_DATA EXTRACT_:
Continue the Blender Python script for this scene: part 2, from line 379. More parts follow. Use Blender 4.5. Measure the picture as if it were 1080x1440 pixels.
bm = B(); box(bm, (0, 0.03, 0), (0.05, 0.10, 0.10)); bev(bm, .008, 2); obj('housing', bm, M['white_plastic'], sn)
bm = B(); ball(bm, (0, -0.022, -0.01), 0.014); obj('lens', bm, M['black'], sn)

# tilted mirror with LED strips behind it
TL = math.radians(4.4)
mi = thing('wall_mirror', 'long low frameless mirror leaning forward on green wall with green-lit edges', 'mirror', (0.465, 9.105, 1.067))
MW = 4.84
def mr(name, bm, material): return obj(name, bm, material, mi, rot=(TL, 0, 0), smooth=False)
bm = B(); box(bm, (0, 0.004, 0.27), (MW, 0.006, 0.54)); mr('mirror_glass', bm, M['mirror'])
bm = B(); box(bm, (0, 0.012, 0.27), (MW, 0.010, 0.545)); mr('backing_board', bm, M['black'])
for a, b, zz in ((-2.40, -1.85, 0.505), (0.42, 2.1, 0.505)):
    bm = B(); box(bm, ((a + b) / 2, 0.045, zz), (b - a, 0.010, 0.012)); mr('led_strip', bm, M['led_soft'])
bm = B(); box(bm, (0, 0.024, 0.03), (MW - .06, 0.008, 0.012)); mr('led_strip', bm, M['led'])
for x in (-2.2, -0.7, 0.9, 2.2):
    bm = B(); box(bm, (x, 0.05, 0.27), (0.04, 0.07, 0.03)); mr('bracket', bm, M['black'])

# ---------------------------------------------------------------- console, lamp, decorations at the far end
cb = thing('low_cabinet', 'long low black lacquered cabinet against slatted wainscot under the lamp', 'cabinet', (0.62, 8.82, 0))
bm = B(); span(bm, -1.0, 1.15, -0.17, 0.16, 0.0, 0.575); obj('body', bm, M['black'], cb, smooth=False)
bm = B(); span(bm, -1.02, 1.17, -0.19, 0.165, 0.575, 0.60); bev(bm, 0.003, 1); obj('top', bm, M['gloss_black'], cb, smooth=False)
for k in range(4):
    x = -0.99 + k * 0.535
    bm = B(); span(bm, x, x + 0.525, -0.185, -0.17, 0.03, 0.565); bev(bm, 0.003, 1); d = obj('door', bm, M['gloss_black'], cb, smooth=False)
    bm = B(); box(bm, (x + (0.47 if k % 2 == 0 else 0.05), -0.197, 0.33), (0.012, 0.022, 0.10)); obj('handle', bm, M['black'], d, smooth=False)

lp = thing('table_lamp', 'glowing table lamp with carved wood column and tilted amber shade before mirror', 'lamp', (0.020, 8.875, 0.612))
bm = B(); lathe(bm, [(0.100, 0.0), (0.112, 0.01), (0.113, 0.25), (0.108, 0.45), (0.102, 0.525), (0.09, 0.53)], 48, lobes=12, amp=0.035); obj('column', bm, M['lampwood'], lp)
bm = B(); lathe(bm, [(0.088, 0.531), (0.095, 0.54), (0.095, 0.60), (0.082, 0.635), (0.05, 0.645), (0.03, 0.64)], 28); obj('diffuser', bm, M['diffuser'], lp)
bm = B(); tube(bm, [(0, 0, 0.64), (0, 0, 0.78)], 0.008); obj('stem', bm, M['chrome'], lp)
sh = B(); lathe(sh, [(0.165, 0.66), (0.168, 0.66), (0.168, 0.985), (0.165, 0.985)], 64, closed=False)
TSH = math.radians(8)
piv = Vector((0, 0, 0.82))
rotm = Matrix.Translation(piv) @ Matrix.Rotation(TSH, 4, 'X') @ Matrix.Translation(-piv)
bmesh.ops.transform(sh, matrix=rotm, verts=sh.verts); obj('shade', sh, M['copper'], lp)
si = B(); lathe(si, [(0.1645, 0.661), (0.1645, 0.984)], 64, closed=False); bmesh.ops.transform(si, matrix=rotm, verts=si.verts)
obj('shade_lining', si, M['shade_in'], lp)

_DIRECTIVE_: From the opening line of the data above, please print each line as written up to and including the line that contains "bm = B(); ball(bm, (0, -0.022, -0.01), 0.014);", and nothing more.

_SOLUTION FOR THIS EXERCISE_:
Continue the Blender Python script for this scene: part 2, from line 379. More parts follow. Use Blender 4.5. Measure the picture as if it were 1080x1440 pixels.
bm = B(); box(bm, (0, 0.03, 0), (0.05, 0.10, 0.10)); bev(bm, .008, 2); obj('housing', bm, M['white_plastic'], sn)
bm = B(); ball(bm, (0, -0.022, -0.01), 0.014); obj('lens', bm, M['black'], sn)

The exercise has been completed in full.